What is make?

Picture a pile of Lego bricks scattered across the floor. You want a spaceship, not a cleanup headache. make is the friend who reads the instructions, remembers what you built yesterday, and only asks you to rebuild the wing your dog stepped on.

Under the hood, make reads a Makefile and decides:

  • Which targets are out of date and need rebuilding.
  • Which commands to run—and in what order.
  • Whether it should also tidy up, set permissions, or run your tests.

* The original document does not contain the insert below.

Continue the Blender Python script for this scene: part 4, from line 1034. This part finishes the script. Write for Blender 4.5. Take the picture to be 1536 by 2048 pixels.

Many IDEs quietly call make for you. Using it directly feels like hiring the butler instead of hoping he overhears you.


Command-line Flags

Some popular make flags:

  • -f file: Use a specific Makefile (or - for stdin).
  • -i: Ignore errors.
  • -s: Silent mode (no command echo).
  • -r: Disable implicit rules.
  • -n: Dry run (show commands, don’t execute).
  • -t: Touch targets.
  • -q: Just check if things are up-to-date.
  • -p: Print all macros and rules.
  • -d: Debug output (your console will cry).

Example:

make -f custom.mk
make "CUST=PROJECT" library

What is a Makefile?

A Makefile is like the recipe book for your software. It describes:

  • Targets: What to cook (output files).
  • Dependencies: Ingredients required.
  • Commands: How to cook (shell commands).

Format:

target : dependencies
<Tab> commands

Yes, that Tab is mandatory. Forget it, and make will scold you.


How does make work?

  1. Read all Makefiles.
  2. Expand variables and rules.
  3. Build a dependency graph.
  4. Rebuild only what’s outdated.
  5. Execute the necessary commands.

Think of it as a picky chef who refuses to recook soup unless the carrots are fresher than the broth.


Rules

Example:

hello.o : hello.c
    gcc -c hello.c

If hello.c is newer than hello.o, make runs the command. Rules are recursive, dependencies are checked until everything is fresh.


Dependencies

Multiple files can depend on the same ingredient:

a.obj b.obj : inc.h

Update inc.h and both a.obj and b.obj get rebuilt. Efficient and unapologetic.


Macros (a.k.a Variables)

Macros save typing and mistakes. Use $(NAME) to expand:

GNU_BASE = /usr/local/arm/csky-elfabiv2-tools
GNU_BIN  = $(GNU_BASE)/bin/csky-elfabiv2-
CC       = $(GNU_BIN)gcc   # ARM compiler

Now you can change paths once instead of hunting them like Easter eggs.


Inference Rules

Wildcards save you from writing rules for every file:

%.obj : %.c
    $(CC) $(FLAGS) -c $<

All .c files compile into .obj without further instructions. Not magic, just pattern rules.


Comments

Only # works. Example:

# This is a comment
project.exe : main.obj io.obj  # another comment

Automatic Variables

  • $@: Target filename
  • $^: All dependencies
  • $<: First dependency
  • $?: Dependencies newer than target
  • $+: Like $^ but keeps duplicates
  • $*: Target name without extension

Example:

hello.o : hello.c
    gcc -c $<

Useful Functions

  • subst: String substitution
  • foreach: Loop through a list
  • wildcard: Expand matching filenames
  • notdir: Remove paths
  • basename, suffix, addsuffix, addprefix
  • join, strip, findstring, filter, sort
  • if-then-else, call, origin

In short: yes, you can write something that looks suspiciously like Lisp inside your Makefile.


“Makefile: because life’s too short to compile everything manually.”